5 sea lions — some shot — found dead in Kitsap County in November

5 sea lions — some shot — found dead in Kitsap County in November

A total of 16 were found in the Puget Sound region.

Local sea lions are being killed at an alarming rate this fall, according to wildlife officials.

As of Monday, 16 California sea lions have turned up dead in King and Kitsap counties since September, according to Seal Sitters, a marine-mammal protection network coordinated by NOAA. At least six have been reportedly shot, and all appear to have died from “acute trauma,” many “suspected from human interaction,” a November 21 press release said.

“Shootings not so coincidentally increase in correlation with fish runs, year-round,” the release states.

The garrulous sea lions – often heard barking at sundown in Bremerton and other parts of the county – can weigh up to 1,000 pounds. They are native to the Pacific Coast, often migrating north in search of salmon, squid and other fish. Confrontations with fishermen occur each year, multiple officials said.

Ron Garner, president of the Puget Sound Anglers club, said his organization does not “in any way promote” the illegal killing of sea lions. But he said the proliferation of the hungry marine mammals, and strict federal laws against hunting them, pose a threat to commercial and sport fishing in the Puget Sound region.

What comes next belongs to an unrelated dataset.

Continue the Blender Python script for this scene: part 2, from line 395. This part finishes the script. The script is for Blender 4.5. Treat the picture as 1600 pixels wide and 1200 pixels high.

He said seals and sea lions are decimating steelhead stocks and “wiping out half” of salmon runs in the Columbia River.

“It’s happening everywhere,” he said. “We’re watching our salmon fisheries go down, and they’re taking the orcas with it.”

Garner’s group lobbies, along with commercial fisherman and some tribal groups, to relax rules in the 1972 Marine Mammal Protection Act, which made it illegal to hunt marine mammals nationwide without a permit. Recent legislation has been proposed to allow limited takes in British Columbia and Oregon.

“Something’s got to be done,” Garner said.

Garner vouched for lawmakers to allow limited hunting of seals and sea lions in Washington. Others, it appears, have taken matters into their own hands.

Some of the accounts are grim. One sea lion found in a West Seattle cove was reportedly decapitated, the Seattle Times reported.

Experts say the number of sea lions shot and killed through November is at least six times higher than in previous years. And “peak” season – December through February – is yet to come.

“The number is expected to increase,” a Monday press release from Seal Sitters states.

Of the 16 animals found dead in the Puget Sound area, five were found in Kitsap County. All were found in November, according to Michael Milstein, a NOAA public affairs officer. He said they were “scattered” across the county.

An investigation is ongoing with NOAA’s Office of Law Enforcement and the Washington Department of Fish and Wildlife. Per federal law, killing seals or sea lions is punishable by up to a $25,000 fine and prison time.

While law enforcement continues to search for evidence, marine mammal advocates remain worried that this year will prove particularly trying for Washington’s sea lions.

“Sadly, this is just the beginning of what is likely to be a very deadly Fall/Winter season,” the November 21 statement reads. “Animals searching for food to survive, and fishermen searching out fish for consumption or livelihood are on an annual, never-ending collision course.”